===== TASK INPUTS

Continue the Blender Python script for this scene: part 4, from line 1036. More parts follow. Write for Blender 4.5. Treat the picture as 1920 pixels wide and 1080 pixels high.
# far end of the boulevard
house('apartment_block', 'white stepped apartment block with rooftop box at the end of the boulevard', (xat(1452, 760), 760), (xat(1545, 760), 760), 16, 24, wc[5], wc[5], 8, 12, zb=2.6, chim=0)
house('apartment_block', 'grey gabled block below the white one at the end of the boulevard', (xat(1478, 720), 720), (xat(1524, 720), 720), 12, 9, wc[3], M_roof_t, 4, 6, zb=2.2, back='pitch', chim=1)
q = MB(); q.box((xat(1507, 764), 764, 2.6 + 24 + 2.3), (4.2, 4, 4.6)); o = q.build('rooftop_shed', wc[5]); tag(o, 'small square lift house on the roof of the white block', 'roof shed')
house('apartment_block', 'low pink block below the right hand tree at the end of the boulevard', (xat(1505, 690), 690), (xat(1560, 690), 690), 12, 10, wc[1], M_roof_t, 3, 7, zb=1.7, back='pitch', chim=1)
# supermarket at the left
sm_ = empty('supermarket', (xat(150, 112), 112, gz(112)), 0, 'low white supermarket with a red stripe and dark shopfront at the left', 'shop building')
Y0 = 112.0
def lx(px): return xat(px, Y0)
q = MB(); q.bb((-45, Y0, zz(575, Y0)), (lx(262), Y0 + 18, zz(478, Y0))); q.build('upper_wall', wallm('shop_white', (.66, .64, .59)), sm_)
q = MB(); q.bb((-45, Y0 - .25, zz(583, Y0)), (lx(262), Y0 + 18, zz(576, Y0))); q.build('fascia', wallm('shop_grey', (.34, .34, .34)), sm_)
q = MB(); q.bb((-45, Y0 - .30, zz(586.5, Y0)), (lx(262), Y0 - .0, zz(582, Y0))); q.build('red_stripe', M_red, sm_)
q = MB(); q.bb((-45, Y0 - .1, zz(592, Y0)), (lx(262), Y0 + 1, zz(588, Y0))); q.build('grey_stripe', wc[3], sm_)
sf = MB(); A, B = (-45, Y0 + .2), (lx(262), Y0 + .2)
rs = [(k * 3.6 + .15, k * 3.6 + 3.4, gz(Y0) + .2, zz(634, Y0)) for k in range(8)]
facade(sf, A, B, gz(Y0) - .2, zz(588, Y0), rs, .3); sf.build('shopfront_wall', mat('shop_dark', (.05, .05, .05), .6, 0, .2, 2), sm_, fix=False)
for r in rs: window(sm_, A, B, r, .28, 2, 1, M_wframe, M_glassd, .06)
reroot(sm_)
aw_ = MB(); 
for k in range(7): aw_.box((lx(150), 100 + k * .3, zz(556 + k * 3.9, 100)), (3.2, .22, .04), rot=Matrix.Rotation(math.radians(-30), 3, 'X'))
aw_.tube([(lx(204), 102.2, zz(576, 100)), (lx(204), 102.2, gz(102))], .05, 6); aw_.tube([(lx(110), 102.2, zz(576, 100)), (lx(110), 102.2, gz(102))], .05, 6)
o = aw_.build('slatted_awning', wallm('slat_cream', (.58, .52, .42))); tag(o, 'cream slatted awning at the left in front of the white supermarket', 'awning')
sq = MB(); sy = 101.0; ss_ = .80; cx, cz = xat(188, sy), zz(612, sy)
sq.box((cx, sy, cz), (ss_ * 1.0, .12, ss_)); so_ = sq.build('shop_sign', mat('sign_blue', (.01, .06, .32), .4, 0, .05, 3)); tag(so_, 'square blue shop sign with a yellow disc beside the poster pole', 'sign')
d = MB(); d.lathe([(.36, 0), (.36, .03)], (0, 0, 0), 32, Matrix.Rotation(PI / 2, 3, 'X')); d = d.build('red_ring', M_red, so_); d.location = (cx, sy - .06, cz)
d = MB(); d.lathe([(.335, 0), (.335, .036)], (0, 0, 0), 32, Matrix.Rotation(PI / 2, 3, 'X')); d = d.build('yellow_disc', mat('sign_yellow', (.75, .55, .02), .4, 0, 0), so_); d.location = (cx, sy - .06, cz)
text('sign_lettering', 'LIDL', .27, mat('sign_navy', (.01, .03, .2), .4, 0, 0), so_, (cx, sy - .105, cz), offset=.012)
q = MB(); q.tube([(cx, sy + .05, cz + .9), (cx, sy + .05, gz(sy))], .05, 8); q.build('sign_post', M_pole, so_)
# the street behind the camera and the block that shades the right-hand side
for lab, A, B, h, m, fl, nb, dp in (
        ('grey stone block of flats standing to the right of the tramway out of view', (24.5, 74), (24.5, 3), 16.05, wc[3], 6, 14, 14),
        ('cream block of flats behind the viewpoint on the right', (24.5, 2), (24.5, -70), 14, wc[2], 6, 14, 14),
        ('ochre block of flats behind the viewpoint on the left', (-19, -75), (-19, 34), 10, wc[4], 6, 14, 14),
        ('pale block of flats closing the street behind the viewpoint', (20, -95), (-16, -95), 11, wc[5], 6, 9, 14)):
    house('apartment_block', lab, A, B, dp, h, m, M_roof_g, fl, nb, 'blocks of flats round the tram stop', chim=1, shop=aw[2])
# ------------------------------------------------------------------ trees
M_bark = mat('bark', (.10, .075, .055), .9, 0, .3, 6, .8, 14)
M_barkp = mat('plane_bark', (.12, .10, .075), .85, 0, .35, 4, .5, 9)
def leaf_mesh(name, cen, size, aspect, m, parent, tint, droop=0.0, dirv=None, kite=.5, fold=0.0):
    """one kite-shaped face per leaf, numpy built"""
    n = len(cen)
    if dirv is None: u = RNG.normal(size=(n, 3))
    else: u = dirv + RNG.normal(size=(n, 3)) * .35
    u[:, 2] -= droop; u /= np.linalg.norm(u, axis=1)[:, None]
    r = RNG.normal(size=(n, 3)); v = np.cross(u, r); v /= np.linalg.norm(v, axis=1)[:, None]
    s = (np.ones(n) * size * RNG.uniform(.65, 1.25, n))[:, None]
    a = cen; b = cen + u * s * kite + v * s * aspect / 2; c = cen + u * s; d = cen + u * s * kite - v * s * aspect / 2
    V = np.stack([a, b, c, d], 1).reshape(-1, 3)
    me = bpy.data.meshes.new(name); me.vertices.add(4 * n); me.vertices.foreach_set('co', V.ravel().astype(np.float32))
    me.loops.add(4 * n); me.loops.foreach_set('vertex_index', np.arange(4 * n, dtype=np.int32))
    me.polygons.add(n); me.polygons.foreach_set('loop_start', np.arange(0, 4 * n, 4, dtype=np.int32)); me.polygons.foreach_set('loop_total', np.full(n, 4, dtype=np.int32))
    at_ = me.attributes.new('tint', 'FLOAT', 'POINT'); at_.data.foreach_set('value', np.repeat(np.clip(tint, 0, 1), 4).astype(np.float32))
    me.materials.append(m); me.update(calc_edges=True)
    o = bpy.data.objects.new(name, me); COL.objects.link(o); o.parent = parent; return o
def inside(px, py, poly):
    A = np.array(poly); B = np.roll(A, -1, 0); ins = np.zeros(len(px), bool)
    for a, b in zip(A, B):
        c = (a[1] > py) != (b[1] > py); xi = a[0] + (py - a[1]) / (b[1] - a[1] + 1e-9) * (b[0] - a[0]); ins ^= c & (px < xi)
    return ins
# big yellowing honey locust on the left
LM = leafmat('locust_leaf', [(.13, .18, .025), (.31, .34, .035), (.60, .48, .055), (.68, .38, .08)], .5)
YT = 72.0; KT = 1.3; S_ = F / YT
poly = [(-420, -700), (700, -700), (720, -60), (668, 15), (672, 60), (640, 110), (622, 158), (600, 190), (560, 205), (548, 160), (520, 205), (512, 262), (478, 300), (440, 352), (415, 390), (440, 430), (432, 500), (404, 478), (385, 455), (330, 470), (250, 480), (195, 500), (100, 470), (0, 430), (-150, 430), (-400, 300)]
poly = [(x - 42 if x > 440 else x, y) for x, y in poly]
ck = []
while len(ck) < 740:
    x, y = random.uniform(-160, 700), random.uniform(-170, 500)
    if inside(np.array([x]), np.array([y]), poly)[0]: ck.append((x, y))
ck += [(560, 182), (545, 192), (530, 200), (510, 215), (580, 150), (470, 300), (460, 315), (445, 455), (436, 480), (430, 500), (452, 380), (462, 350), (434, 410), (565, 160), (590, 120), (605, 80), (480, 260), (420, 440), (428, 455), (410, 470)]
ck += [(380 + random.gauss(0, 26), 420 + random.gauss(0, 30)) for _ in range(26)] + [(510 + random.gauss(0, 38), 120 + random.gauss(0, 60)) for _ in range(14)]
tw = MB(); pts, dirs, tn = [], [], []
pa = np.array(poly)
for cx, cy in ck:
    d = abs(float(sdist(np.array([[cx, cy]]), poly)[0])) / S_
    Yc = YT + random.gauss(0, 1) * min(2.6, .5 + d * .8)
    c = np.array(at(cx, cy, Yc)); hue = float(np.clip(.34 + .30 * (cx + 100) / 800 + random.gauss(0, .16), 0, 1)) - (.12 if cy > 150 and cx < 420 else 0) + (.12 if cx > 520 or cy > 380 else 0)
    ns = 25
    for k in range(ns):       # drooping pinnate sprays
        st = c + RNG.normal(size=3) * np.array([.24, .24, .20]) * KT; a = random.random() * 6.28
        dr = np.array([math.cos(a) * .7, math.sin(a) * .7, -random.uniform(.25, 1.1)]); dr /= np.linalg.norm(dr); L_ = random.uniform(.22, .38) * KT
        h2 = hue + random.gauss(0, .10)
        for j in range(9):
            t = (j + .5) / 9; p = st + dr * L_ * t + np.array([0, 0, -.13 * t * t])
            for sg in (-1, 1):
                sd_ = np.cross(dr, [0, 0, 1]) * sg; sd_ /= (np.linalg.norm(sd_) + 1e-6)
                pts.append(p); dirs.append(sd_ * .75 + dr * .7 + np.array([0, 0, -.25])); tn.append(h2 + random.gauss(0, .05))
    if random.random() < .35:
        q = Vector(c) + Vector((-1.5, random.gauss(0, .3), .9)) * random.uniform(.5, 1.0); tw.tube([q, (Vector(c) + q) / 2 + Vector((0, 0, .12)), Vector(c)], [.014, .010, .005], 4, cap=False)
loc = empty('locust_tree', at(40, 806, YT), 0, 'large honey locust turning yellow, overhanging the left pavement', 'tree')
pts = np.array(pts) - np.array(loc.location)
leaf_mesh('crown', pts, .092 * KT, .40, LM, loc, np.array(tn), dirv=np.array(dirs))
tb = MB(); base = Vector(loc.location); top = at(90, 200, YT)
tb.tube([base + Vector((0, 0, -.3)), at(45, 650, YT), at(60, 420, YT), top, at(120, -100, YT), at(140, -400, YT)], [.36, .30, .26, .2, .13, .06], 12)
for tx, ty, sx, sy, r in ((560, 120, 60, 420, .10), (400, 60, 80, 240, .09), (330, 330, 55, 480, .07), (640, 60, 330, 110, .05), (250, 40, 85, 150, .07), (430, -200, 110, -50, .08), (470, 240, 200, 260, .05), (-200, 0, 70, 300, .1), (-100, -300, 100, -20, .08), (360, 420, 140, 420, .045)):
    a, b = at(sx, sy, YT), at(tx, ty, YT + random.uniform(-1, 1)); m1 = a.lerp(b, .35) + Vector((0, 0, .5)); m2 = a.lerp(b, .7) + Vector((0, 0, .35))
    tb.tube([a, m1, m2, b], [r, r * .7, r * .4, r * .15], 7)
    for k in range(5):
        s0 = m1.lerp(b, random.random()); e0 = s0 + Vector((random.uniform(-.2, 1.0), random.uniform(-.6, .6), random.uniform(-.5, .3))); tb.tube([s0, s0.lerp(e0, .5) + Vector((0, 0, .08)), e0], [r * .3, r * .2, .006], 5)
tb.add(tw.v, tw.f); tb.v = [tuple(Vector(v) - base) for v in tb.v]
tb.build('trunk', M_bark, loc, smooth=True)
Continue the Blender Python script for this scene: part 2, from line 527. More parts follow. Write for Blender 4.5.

==========

WHAT THE TASK ASKS: Extract each line holding the word "scene" from the records.

OUTPUT OF THE TASK:
Continue the Blender Python script for this scene: part 4, from line 1036. More parts follow. Write for Blender 4.5. Treat the picture as 1920 pixels wide and 1080 pixels high.
Continue the Blender Python script for this scene: part 2, from line 527. More parts follow. Write for Blender 4.5.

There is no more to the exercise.